Royal Farms in Baltimore: Rotisserie Chicken and Convenience Store Hybrid
Royal Farms is a fast-casual chicken counter embedded in a convenience store format, operating across the Baltimore region with a focus on rotisserie birds, prepared sides, and grab-and-go meals rather than table service or made-to-order sandwiches.
What Royal Farms Actually Is
Royal Farms occupies a middle ground between gas station food and dedicated chicken shop. The chain operates multiple locations across Baltimore and surrounding areas, each combining a small grocery and beverage selection with a prepared-food counter where whole rotisserie chickens spin continuously behind glass, alongside hot sides and ready-made plates. Unlike Chick-fil-A or Popeyes, which emphasize sandwiches and portability, Royal Farms leads with the whole bird and family-sized portions. Unlike independent rotisseries, it pairs food with fuel and packaged goods under one roof.
Menu and Pricing
A whole rotisserie chicken costs approximately $8 to $9, depending on location. Half-chicken plates typically run $6 to $7 and include two sides (mac and cheese, collard greens, cornbread dressing, mashed potatoes, or green beans are standard options). Individual sides alone cost $2 to $3. Chicken tenders and wings are available by the pound at roughly $9 to $11 per pound. Prepared family meals, when offered, bundle a whole bird with four sides and rolls for around $25 to $30. Prices may shift seasonally or by location; call ahead to confirm current rates.
The side selection leans traditional and hearty, reflecting the chain's mid-Atlantic operating region. Quality varies predictably: mac and cheese and collard greens are consistent performers; cornbread dressing can be dry if held too long in the warmer.
How It Compares to Other Baltimore Chicken Options
Royal Farms differs meaningfully from both Popeyes and local independent rotisseries. Popeyes emphasizes spiced, breaded fried chicken and sandwich customization; Royal Farms sells unbreaded rotisserie birds and simpler sides at a lower per-pound price. An eight-ounce Popeyes breast sandwich runs $5 to $6; a half Royal Farms chicken with two sides costs nearly the same but yields more meat and flexibility in preparation.
Independent Baltimore rotisseries like those in Fells Point or Canton typically source from local poultry suppliers and charge $10 to $14 for a whole bird, often positioning themselves as a premium experience. Royal Farms undercuts that price and trades neighborhood atmosphere for convenience and speed. Choose Royal Farms for weeknight family dinners or bulk chicken at low cost; choose an independent rotisserie if you prioritize sourcing transparency or want to eat in.
Chicken delis and carry-out shops throughout Baltimore's neighborhoods (particularly in Dundalk and Essex) operate on similar pricing to Royal Farms but may offer more seasoning options or regional sides; Royal Farms wins on location density and consistency.
Who It Suits and Who It Does Not
Royal Farms works well for families seeking an affordable, fast hot meal without drive-through limitations.

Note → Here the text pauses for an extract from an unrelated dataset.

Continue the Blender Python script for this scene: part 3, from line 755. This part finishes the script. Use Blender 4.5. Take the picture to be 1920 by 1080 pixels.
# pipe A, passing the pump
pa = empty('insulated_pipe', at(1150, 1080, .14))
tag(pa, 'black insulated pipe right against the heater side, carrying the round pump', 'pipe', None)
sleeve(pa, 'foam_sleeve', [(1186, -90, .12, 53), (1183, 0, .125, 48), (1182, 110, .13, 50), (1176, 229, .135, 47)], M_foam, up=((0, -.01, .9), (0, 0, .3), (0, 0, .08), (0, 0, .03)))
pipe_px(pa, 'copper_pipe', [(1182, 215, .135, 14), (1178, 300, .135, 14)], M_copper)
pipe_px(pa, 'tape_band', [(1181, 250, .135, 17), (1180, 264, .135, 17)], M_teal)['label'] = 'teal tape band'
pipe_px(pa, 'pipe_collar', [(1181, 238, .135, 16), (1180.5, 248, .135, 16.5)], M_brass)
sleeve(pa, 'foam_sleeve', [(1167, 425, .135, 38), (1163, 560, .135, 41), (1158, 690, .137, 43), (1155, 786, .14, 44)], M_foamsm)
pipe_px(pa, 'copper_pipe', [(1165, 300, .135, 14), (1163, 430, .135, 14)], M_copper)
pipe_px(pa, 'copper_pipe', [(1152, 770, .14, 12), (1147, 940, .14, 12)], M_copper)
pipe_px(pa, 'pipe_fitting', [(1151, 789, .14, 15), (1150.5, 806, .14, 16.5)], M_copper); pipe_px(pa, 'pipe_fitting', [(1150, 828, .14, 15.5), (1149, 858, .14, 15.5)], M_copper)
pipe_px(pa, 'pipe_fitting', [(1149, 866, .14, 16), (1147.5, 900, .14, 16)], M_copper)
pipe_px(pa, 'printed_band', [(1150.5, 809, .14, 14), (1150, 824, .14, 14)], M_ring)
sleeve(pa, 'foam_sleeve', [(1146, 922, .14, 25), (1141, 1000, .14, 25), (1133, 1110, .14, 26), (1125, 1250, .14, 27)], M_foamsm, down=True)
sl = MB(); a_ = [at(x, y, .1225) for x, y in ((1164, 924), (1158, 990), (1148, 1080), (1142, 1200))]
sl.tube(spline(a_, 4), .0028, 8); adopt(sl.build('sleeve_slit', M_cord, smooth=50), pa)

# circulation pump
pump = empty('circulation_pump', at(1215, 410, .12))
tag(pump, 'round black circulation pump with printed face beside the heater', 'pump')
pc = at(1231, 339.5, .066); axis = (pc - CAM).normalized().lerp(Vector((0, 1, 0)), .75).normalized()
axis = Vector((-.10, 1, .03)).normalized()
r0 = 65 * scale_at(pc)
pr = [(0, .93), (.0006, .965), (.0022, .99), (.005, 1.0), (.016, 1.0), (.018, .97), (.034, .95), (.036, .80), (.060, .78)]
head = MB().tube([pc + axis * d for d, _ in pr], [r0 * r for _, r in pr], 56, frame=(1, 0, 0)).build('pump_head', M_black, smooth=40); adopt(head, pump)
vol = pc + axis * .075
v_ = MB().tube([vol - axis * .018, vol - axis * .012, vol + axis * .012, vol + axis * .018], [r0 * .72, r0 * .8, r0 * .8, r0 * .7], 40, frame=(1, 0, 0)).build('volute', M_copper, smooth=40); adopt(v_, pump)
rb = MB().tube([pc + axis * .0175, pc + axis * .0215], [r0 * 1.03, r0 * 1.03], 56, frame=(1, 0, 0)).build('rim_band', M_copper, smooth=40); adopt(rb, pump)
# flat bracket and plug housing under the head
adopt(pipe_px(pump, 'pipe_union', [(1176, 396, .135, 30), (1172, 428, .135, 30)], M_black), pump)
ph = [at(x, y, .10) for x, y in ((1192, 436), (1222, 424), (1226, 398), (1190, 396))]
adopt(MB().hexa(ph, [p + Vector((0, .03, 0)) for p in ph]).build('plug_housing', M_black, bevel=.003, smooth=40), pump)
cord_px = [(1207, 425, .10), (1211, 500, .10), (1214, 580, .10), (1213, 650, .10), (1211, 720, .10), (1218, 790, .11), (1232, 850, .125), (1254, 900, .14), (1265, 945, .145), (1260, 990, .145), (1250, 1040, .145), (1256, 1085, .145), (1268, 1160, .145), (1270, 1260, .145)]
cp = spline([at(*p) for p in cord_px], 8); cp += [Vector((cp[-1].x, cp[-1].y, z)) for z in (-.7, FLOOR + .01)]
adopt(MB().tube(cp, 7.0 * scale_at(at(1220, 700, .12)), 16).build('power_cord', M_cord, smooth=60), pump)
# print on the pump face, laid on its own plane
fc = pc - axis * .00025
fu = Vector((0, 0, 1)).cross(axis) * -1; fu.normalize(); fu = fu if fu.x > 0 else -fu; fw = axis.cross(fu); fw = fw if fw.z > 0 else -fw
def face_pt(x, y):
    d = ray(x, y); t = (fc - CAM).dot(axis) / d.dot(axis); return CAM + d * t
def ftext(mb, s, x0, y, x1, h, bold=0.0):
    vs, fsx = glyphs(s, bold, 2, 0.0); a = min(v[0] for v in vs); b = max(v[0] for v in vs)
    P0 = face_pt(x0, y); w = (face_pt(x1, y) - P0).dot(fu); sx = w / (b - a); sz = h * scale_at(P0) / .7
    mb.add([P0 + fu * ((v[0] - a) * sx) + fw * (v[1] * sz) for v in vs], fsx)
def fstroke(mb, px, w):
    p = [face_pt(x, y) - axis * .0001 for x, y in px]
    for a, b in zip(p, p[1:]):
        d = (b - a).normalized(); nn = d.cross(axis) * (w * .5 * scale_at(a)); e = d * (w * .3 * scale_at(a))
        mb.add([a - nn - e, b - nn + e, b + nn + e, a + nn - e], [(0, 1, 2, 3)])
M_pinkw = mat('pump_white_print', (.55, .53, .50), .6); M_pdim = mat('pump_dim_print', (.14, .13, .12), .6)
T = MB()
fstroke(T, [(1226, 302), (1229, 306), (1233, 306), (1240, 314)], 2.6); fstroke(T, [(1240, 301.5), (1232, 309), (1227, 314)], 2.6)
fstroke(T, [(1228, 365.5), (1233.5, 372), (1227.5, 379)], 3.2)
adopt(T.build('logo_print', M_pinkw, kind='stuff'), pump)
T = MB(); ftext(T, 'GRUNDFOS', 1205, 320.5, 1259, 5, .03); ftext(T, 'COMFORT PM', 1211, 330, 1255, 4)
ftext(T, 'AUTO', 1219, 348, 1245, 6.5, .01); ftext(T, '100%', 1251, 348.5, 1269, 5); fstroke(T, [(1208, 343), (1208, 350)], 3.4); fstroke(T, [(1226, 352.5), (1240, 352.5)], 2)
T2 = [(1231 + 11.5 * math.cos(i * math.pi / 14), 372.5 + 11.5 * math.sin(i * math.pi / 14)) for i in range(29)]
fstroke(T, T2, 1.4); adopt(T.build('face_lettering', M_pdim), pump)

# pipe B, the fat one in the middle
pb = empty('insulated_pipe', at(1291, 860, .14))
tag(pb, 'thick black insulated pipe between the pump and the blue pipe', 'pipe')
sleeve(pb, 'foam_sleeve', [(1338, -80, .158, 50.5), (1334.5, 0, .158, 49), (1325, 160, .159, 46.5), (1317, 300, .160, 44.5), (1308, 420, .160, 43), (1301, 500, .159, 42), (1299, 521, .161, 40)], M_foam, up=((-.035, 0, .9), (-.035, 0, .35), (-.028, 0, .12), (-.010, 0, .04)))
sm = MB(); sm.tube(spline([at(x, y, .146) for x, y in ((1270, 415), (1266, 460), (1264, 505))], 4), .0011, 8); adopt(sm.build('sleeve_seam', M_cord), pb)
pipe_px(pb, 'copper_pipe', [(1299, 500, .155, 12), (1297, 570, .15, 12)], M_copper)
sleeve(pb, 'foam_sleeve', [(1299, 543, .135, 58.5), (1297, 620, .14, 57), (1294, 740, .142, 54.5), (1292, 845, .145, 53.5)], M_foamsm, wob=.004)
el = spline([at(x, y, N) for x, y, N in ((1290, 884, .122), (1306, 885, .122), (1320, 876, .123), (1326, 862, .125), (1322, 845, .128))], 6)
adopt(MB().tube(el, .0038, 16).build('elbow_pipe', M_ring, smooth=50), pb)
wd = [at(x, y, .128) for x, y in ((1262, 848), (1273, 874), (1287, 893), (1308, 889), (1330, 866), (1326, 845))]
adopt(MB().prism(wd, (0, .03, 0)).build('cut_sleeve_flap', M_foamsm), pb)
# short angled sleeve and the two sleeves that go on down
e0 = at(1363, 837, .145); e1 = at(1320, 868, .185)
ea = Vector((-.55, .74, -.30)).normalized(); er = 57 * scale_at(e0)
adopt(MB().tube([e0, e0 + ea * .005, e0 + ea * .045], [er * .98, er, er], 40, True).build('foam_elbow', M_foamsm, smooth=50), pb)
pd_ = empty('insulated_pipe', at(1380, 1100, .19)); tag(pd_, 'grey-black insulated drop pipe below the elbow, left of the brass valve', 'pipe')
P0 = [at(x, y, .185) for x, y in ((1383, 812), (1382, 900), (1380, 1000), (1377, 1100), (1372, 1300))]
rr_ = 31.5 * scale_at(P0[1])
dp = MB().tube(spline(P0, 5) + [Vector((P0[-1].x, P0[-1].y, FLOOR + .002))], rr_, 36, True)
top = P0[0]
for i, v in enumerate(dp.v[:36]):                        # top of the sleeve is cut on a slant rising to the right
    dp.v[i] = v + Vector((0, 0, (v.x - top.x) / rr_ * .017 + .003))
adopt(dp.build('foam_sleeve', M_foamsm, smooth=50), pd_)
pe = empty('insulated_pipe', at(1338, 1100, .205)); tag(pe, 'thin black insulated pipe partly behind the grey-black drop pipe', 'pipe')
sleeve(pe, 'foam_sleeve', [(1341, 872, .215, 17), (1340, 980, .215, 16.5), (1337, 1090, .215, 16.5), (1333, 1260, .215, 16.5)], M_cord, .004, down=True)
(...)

The whole-bird format suits people cooking for multiple people or meal-prepping. Parents grabbing dinner on the way home from work appreciate the combination of prepared food and grab-and-go beverages and snacks in one stop.
It does not suit anyone seeking sit-down dining, customized seasoning, or specialty breading. Those wanting fried chicken specifically will find the rotisserie format less satisfying than Popeyes or a breaded-chicken carry-out. People with strict dietary requirements will struggle; Royal Farms does not publish detailed ingredient lists or allergen information readily on-site.
What the First Visit Involves
Walk in, scan the spinning birds in the hot case, and order at the counter. Peak times (5 p.m. to 7 p.m. weekdays, Saturday afternoon) mean short waits; off-peak hours are nearly instant. Staff will ask how many sides you want and offer a choice. Payment is cash or card at the register. Whole birds take two to five minutes to bag if freshly pulled; pre-packaged half-chickens are immediate. No table seating exists; the expectation is takeout.
Hours, Parking, and Logistics
Most Baltimore-area Royal Farms locations open between 5 a.m. and 7 a.m. and close between 10 p.m. and 11 p.m., though hours vary by site. Hours shift seasonally and during holidays; confirm before visiting a specific location. Parking is lot-based at most locations and free; a few in dense urban areas may have limited spaces.
Whole chickens come wrapped in foil. Half-chickens are typically boxed or wrapped. Sides are deli-container packaged. Transport time affects moisture; eat within two hours for best texture, or refrigerate and reheat at 350 degrees for five to ten minutes.
Royal Farms survives in Baltimore because it solves a specific problem: affordable, predictable rotisserie chicken in a format that requires no planning, no phone call, and no destination trip dedicated to food alone.